Go through the material and pull out every line with the string "from" in it.

__________________________________________________

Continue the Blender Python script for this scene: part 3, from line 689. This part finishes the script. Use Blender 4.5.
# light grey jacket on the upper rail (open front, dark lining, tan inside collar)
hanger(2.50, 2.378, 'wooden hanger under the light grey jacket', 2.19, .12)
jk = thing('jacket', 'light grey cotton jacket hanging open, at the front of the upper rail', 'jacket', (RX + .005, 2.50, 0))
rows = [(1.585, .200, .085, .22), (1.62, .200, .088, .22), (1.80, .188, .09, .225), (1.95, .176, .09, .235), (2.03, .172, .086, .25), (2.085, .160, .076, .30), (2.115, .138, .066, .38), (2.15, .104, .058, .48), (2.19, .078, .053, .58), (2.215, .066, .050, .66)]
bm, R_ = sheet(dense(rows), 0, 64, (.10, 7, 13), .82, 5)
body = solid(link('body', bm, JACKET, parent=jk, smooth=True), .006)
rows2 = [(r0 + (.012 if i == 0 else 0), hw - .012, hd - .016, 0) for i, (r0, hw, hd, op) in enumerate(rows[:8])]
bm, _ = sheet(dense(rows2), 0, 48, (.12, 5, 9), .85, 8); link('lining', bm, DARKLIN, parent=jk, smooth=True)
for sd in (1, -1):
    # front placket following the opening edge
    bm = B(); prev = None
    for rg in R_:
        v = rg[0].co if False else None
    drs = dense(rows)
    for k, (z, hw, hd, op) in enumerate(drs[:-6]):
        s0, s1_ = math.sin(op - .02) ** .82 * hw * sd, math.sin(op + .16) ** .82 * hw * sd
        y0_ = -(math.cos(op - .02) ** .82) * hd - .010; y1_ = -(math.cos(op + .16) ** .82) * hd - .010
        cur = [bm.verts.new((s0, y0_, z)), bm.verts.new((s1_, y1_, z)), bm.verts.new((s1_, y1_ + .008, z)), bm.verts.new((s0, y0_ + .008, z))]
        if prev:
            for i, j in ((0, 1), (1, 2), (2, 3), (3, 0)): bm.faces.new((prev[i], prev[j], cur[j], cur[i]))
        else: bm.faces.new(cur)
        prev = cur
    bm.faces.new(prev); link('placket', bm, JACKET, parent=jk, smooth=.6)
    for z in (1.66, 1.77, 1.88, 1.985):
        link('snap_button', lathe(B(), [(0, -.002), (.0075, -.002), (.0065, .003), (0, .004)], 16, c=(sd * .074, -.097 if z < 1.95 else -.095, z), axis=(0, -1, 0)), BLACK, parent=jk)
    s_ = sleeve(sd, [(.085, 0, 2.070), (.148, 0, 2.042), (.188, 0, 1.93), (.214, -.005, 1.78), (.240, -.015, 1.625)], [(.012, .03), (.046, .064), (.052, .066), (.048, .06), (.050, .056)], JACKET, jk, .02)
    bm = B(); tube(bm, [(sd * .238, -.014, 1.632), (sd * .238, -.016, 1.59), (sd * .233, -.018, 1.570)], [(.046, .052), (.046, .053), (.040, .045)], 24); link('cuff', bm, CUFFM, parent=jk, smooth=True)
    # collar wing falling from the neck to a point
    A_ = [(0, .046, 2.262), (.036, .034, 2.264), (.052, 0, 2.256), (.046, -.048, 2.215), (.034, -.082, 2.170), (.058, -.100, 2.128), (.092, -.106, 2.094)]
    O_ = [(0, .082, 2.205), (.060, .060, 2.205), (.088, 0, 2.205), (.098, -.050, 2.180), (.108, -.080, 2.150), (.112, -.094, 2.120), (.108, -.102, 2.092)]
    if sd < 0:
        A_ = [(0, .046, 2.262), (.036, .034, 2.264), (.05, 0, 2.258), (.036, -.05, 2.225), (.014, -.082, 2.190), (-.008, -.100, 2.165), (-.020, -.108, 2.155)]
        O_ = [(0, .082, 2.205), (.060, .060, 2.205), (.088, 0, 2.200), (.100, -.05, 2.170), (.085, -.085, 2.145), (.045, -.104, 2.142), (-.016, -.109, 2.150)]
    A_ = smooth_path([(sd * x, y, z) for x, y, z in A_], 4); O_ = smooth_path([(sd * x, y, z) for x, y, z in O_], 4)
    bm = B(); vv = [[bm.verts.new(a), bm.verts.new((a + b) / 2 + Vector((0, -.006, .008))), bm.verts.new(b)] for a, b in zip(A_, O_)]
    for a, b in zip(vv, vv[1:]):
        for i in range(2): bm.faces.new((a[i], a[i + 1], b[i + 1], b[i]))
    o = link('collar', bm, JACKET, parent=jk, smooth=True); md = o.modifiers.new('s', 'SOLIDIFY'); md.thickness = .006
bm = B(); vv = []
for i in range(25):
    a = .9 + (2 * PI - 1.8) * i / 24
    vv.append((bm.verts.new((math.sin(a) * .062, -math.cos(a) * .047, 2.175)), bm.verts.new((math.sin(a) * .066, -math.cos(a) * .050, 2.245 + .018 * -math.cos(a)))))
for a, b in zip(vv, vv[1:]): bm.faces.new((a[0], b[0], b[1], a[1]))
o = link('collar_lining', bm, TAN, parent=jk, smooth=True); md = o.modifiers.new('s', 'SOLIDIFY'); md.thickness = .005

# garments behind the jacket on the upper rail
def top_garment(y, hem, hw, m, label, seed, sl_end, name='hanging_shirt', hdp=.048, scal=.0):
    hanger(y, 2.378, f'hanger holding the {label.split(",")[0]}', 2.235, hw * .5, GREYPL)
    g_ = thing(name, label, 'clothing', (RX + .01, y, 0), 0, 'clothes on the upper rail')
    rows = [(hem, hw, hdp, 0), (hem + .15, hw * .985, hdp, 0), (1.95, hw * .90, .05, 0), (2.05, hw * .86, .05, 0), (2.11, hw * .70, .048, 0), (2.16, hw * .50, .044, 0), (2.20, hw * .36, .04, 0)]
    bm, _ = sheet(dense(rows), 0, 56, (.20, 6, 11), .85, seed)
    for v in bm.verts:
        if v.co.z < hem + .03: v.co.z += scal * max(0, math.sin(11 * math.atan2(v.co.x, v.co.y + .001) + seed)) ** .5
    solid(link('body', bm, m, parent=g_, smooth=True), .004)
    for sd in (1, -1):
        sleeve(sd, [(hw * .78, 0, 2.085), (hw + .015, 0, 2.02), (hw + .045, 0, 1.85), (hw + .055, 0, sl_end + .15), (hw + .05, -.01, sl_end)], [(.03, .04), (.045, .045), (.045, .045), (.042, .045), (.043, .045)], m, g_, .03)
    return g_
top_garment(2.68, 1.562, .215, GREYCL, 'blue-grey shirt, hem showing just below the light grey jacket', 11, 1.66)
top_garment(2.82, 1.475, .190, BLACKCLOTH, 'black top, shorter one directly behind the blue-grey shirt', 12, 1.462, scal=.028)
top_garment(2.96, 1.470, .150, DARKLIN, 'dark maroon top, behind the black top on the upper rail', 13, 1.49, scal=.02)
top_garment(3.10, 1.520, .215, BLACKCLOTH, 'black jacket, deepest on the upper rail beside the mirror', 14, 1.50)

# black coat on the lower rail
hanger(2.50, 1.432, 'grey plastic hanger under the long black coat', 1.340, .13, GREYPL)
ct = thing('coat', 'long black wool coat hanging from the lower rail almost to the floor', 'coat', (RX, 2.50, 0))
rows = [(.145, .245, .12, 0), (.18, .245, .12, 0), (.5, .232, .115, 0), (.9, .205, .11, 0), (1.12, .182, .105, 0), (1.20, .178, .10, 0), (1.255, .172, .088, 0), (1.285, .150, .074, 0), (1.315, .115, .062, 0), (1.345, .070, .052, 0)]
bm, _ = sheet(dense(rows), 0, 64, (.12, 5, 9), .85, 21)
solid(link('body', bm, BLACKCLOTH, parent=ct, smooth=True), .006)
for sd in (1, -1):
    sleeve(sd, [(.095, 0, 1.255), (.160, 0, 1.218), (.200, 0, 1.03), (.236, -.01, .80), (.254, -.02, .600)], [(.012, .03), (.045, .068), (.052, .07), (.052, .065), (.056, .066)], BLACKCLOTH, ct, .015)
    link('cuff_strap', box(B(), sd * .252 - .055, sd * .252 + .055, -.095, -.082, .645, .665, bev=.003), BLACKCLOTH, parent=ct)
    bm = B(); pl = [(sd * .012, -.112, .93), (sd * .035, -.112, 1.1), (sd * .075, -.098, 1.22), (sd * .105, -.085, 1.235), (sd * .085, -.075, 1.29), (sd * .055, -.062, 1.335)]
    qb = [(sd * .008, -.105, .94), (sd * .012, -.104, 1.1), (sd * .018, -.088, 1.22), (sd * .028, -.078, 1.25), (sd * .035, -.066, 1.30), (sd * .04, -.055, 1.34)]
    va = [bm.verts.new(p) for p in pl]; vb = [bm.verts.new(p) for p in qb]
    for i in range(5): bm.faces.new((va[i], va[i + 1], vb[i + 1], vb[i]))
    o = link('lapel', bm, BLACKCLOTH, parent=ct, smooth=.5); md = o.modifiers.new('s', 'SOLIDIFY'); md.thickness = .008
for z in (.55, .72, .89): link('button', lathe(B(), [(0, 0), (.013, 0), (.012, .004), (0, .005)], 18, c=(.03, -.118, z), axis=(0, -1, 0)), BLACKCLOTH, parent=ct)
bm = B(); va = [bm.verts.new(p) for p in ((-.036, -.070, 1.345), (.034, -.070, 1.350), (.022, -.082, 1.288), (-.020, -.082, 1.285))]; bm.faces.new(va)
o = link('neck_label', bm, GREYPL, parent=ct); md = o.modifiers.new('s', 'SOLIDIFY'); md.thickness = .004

__________________________________________________

- _Task result_:
Continue the Blender Python script for this scene: part 3, from line 689. This part finishes the script. Use Blender 4.5.
    # collar wing falling from the neck to a point
ct = thing('coat', 'long black wool coat hanging from the lower rail almost to the floor', 'coat', (RX, 2.50, 0))